EMC Pulls YouTube Video Making Fun of Oracle CEO Larry Ellison and his “Cloud in a Box”

EMC Greenplum has pulled a YouTube video it produced that depicted Larry Ellison with a gift box tied to the fly of his pants.

It was supposed to be a joke about Oracle’s “cloud in a box,” strategy. Now it has turned out to be an embarrassment and EMC has removed it.

David Linthicum posted the video late last week. At the time, the video was making the rounds on various video communities. Now we can’t find a copy of of the video on any site, anywhere.

The video is part of a series EMC is doing that features a Larry Ellison impersonator as the Exalogic machine and the supposedly cool guy from EMC as EMC Greenplum. The spots are obvious copies of Apple’s “I’m a Mac,” ad campaign. The only problem? These videos are hokey.

In this video, EMC makes a joke of Oracle’s pipeline and how big it is. Yes, they also make a joke about artificial enhancement.

Classy, huh?

When he posted the article on InfoWorld, Linthicum had this to say about the video:

Don’t get me wrong: I’m all for having technology company take innovative approaches to marketing, such as stealing premises from Apple and hiring actors that look like billionaire software executives and attaching props to their crotch.
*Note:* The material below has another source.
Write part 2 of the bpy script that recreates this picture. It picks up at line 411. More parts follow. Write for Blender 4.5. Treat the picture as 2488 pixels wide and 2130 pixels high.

However, EMC cloud is missing the core message and, thus, any potential customers it is trying to reach.

Linthicum states it best when he says both Oracle and EMC really want you to buy more software and hardware. That really is about the extent of it.

He’s right. Both Oracle and EMC are trying to sell customers on the need to buy millions of dollars in new data center equipment. Is that cloud computing? We hardy think so.

But they are not alone. It’s a trend we see emerging from Hewlett-Packard and Microsoft, too. The companies recently announced a new line of data warehouse appliances, designed for companies building private clouds. The $2 million appliances are intended to counter recent offerings from Oracle and IBM.